- REQUIREMENTS:
Repeat verbatim only the lines from the one with "Write the bpy" through the one with "PI = math.pi", both ends kept. Pictures stay out.

□ □ □

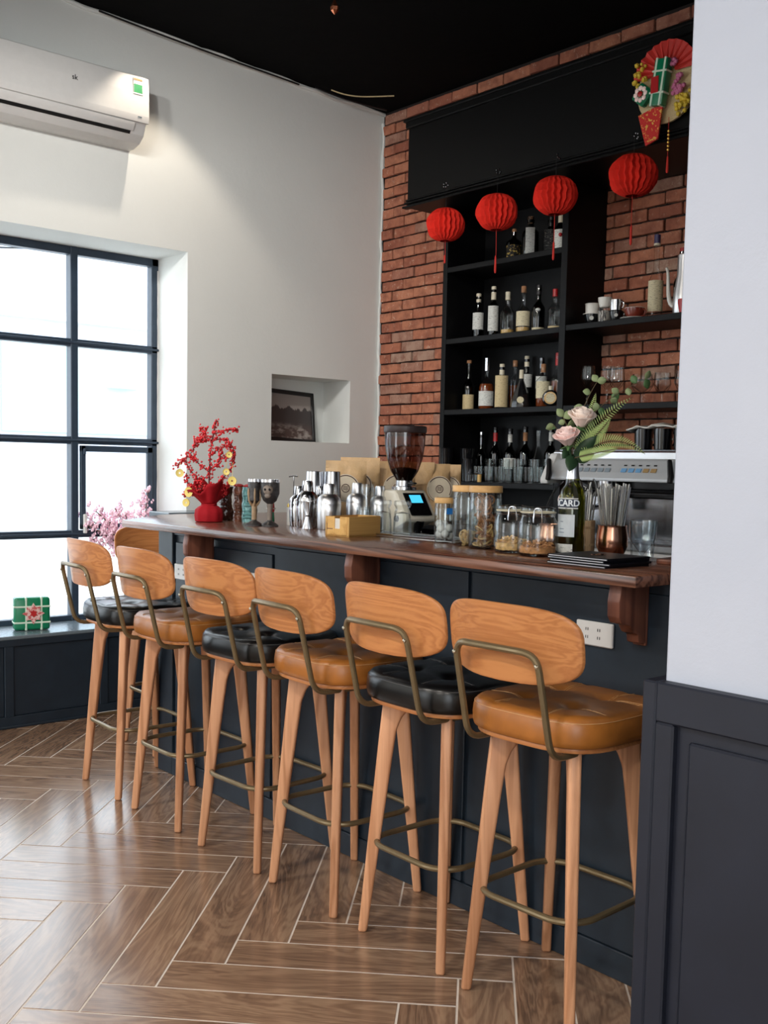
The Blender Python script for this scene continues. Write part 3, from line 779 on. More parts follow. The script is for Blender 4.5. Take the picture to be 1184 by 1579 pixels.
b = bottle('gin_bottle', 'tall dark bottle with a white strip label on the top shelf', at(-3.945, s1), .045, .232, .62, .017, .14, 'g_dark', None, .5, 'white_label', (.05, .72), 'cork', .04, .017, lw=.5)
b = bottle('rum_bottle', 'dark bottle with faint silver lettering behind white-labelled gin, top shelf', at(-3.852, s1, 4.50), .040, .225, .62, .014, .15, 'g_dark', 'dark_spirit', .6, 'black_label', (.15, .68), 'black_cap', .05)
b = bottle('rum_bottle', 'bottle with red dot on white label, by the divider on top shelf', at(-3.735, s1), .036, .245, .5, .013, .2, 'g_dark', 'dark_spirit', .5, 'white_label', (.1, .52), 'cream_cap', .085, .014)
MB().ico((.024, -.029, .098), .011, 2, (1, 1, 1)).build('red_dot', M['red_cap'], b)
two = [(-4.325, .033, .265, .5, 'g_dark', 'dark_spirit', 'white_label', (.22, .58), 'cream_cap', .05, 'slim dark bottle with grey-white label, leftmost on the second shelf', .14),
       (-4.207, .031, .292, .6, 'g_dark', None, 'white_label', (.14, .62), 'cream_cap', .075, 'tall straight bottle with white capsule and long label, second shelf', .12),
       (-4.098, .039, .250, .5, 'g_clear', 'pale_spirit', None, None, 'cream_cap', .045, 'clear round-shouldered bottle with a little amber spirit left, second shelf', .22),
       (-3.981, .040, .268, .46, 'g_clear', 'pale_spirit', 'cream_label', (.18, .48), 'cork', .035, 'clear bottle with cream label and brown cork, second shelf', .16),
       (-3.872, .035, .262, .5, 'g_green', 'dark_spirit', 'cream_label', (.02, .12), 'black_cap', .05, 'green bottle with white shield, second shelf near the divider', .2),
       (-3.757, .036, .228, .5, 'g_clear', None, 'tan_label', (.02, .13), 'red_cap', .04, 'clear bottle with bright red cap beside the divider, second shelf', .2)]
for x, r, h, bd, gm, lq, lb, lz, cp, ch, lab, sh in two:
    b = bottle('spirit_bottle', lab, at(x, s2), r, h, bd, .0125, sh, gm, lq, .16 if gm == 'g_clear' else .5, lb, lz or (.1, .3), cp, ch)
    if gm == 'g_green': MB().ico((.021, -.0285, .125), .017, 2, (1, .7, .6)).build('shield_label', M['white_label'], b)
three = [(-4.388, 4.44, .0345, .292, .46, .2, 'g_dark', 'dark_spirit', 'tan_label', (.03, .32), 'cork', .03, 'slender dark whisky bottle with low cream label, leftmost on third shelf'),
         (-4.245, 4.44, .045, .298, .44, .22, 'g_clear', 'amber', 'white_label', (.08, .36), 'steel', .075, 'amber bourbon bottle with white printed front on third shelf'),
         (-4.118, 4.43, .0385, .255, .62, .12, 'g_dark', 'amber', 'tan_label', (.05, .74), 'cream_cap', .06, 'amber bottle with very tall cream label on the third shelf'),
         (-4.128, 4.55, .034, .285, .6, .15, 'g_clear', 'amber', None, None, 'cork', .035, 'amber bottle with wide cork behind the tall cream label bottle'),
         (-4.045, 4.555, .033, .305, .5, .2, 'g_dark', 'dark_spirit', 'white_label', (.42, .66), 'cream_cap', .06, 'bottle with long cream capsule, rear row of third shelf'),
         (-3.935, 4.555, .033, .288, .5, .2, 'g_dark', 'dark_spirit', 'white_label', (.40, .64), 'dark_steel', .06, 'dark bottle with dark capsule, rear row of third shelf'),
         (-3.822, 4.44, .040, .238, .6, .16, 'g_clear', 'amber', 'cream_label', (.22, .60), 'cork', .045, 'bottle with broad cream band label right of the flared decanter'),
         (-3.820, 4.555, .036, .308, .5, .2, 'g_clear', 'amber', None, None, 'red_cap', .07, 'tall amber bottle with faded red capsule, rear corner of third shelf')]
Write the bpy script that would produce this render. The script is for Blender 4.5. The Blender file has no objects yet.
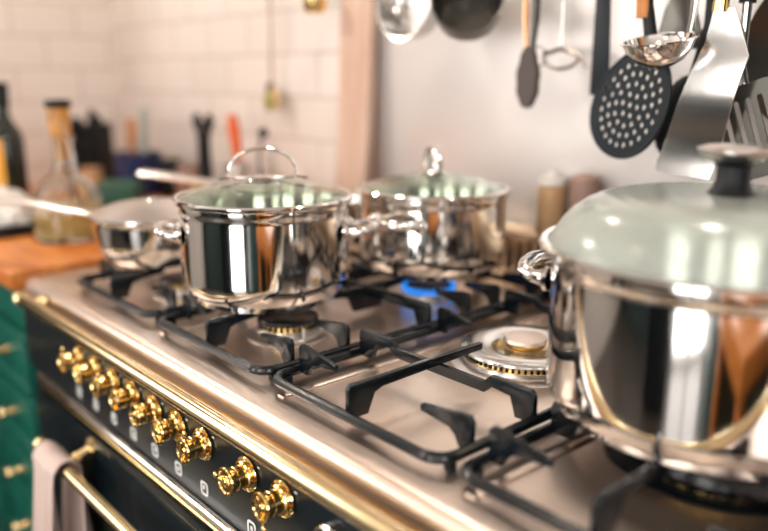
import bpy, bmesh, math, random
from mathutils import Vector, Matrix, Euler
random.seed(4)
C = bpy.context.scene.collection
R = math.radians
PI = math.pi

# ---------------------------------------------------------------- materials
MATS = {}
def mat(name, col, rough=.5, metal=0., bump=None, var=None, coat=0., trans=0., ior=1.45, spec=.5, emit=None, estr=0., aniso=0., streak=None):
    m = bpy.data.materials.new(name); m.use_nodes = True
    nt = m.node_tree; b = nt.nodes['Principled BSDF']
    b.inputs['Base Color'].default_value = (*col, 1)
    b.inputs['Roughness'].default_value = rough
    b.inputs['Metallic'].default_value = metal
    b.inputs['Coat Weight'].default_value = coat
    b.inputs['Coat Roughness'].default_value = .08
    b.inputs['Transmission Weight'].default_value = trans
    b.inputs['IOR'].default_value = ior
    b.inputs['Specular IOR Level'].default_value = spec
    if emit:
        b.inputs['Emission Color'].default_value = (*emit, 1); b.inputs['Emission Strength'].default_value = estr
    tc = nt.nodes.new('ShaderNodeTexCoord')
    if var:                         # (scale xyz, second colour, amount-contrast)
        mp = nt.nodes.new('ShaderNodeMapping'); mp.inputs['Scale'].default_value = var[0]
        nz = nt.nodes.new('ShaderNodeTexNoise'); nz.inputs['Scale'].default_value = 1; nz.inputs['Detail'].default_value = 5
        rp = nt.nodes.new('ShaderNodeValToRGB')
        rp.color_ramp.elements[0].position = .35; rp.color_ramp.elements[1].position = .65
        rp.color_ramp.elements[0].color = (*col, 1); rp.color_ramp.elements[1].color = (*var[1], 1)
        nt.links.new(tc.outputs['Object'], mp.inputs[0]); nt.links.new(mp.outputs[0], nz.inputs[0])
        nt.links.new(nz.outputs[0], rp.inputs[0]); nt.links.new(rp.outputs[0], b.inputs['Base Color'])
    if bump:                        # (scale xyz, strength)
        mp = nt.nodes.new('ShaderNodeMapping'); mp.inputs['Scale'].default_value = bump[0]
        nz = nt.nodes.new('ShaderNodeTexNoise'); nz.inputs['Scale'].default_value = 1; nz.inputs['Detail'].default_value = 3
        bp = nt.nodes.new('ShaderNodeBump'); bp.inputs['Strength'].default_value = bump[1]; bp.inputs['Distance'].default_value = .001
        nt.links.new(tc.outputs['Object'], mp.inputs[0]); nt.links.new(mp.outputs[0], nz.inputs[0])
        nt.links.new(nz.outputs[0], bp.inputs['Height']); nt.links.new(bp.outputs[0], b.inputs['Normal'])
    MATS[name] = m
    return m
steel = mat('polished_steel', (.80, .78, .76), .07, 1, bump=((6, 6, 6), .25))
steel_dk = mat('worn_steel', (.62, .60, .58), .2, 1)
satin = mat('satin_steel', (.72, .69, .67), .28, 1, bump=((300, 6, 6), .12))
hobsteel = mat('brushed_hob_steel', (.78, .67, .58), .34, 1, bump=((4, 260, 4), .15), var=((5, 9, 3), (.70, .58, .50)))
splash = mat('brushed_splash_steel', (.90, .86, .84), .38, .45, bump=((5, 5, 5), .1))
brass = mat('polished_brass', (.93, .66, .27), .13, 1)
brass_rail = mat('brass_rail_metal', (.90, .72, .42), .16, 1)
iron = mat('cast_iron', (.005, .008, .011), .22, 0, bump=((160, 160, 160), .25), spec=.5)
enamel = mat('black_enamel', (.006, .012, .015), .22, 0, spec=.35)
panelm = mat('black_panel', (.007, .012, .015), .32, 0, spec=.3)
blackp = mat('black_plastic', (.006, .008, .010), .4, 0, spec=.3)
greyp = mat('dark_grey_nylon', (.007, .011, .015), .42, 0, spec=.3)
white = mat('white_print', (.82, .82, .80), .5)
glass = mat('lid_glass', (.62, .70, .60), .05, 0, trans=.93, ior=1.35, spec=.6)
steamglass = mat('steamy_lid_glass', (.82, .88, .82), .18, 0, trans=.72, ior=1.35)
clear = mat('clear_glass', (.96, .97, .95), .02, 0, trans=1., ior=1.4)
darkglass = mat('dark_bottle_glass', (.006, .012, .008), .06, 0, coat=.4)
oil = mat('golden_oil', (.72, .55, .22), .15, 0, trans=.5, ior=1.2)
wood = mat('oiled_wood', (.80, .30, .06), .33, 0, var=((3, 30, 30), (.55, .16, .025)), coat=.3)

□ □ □

- FINAL RESULT:
Write the bpy script that would produce this render. The script is for Blender 4.5. The Blender file has no objects yet.
import bpy, bmesh, math, random
from mathutils import Vector, Matrix, Euler
random.seed(4)
C = bpy.context.scene.collection
R = math.radians
PI = math.pi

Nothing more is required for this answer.